:: Records supplied ::
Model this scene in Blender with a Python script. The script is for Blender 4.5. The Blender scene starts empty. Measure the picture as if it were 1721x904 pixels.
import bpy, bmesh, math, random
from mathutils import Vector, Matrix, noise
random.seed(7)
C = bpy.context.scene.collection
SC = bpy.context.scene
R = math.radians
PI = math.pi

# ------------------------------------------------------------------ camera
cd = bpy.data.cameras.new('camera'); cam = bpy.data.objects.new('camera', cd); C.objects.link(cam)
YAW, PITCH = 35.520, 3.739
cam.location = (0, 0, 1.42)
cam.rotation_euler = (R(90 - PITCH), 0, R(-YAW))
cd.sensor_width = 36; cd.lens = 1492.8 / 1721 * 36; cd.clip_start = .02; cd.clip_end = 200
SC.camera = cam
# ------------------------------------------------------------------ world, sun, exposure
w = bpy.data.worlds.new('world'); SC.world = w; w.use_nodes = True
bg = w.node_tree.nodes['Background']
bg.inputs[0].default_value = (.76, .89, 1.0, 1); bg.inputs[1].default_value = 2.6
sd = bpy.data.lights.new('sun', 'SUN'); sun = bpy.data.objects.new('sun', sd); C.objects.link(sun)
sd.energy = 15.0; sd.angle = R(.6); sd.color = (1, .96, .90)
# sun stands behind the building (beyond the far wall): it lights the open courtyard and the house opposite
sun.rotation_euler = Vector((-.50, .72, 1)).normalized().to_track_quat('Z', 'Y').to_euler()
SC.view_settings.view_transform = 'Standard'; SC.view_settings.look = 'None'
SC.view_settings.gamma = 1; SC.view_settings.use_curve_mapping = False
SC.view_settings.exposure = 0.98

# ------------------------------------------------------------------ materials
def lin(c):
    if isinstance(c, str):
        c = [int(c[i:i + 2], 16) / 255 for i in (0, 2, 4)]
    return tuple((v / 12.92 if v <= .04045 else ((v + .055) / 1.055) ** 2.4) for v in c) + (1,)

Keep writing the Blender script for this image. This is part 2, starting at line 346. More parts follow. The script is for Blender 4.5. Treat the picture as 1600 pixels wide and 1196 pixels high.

:: Set problem ::
Extract each line of the material exactly as it stands.

:: Solution for this problem ::
Model this scene in Blender with a Python script. The script is for Blender 4.5. The Blender scene starts empty. Measure the picture as if it were 1721x904 pixels.
import bpy, bmesh, math, random
from mathutils import Vector, Matrix, noise
random.seed(7)
C = bpy.context.scene.collection
SC = bpy.context.scene
R = math.radians
PI = math.pi

# ------------------------------------------------------------------ camera
cd = bpy.data.cameras.new('camera'); cam = bpy.data.objects.new('camera', cd); C.objects.link(cam)
YAW, PITCH = 35.520, 3.739
cam.location = (0, 0, 1.42)
cam.rotation_euler = (R(90 - PITCH), 0, R(-YAW))
cd.sensor_width = 36; cd.lens = 1492.8 / 1721 * 36; cd.clip_start = .02; cd.clip_end = 200
SC.camera = cam
# ------------------------------------------------------------------ world, sun, exposure
w = bpy.data.worlds.new('world'); SC.world = w; w.use_nodes = True
bg = w.node_tree.nodes['Background']
bg.inputs[0].default_value = (.76, .89, 1.0, 1); bg.inputs[1].default_value = 2.6
sd = bpy.data.lights.new('sun', 'SUN'); sun = bpy.data.objects.new('sun', sd); C.objects.link(sun)
sd.energy = 15.0; sd.angle = R(.6); sd.color = (1, .96, .90)
# sun stands behind the building (beyond the far wall): it lights the open courtyard and the house opposite
sun.rotation_euler = Vector((-.50, .72, 1)).normalized().to_track_quat('Z', 'Y').to_euler()
SC.view_settings.view_transform = 'Standard'; SC.view_settings.look = 'None'
SC.view_settings.gamma = 1; SC.view_settings.use_curve_mapping = False
SC.view_settings.exposure = 0.98

# ------------------------------------------------------------------ materials
def lin(c):
    if isinstance(c, str):
        c = [int(c[i:i + 2], 16) / 255 for i in (0, 2, 4)]
    return tuple((v / 12.92 if v <= .04045 else ((v + .055) / 1.055) ** 2.4) for v in c) + (1,)

Keep writing the Blender script for this image. This is part 2, starting at line 346. More parts follow. The script is for Blender 4.5. Treat the picture as 1600 pixels wide and 1196 pixels high.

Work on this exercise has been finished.